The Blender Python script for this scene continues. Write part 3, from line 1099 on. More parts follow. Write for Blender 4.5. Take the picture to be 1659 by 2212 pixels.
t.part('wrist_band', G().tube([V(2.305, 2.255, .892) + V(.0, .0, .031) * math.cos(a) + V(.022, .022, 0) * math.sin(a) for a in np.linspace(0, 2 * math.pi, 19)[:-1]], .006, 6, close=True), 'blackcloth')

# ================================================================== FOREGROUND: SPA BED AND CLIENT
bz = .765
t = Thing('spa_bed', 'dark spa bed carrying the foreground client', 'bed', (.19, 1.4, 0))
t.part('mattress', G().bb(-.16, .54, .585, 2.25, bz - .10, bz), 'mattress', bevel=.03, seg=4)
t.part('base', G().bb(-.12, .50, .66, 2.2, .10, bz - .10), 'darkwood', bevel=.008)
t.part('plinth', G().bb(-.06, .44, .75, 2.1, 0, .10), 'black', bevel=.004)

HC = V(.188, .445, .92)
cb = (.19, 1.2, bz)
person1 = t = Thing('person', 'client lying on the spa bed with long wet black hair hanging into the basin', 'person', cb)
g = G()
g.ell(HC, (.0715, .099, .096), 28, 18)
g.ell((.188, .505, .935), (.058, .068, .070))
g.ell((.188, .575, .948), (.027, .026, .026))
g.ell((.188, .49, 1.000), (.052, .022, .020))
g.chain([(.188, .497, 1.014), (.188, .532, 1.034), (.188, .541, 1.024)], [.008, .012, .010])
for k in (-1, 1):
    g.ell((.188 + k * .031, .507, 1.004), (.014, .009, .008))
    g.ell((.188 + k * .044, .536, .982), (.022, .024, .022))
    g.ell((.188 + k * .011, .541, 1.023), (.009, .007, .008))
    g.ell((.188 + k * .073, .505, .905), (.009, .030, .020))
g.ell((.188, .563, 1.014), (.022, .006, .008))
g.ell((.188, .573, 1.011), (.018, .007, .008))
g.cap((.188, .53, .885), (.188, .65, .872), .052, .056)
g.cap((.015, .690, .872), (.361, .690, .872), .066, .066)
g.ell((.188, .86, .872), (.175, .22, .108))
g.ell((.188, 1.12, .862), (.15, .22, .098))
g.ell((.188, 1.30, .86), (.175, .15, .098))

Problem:
Set down each line of the material verbatim, from the first line through the line that contains "t.part('wrist_band', G().tube([V(2.305, 2.255, .892)".

The solution:
The Blender Python script for this scene continues. Write part 3, from line 1099 on. More parts follow. Write for Blender 4.5. Take the picture to be 1659 by 2212 pixels.
t.part('wrist_band', G().tube([V(2.305, 2.255, .892) + V(.0, .0, .031) * math.cos(a) + V(.022, .022, 0) * math.sin(a) for a in np.linspace(0, 2 * math.pi, 19)[:-1]], .006, 6, close=True), 'blackcloth')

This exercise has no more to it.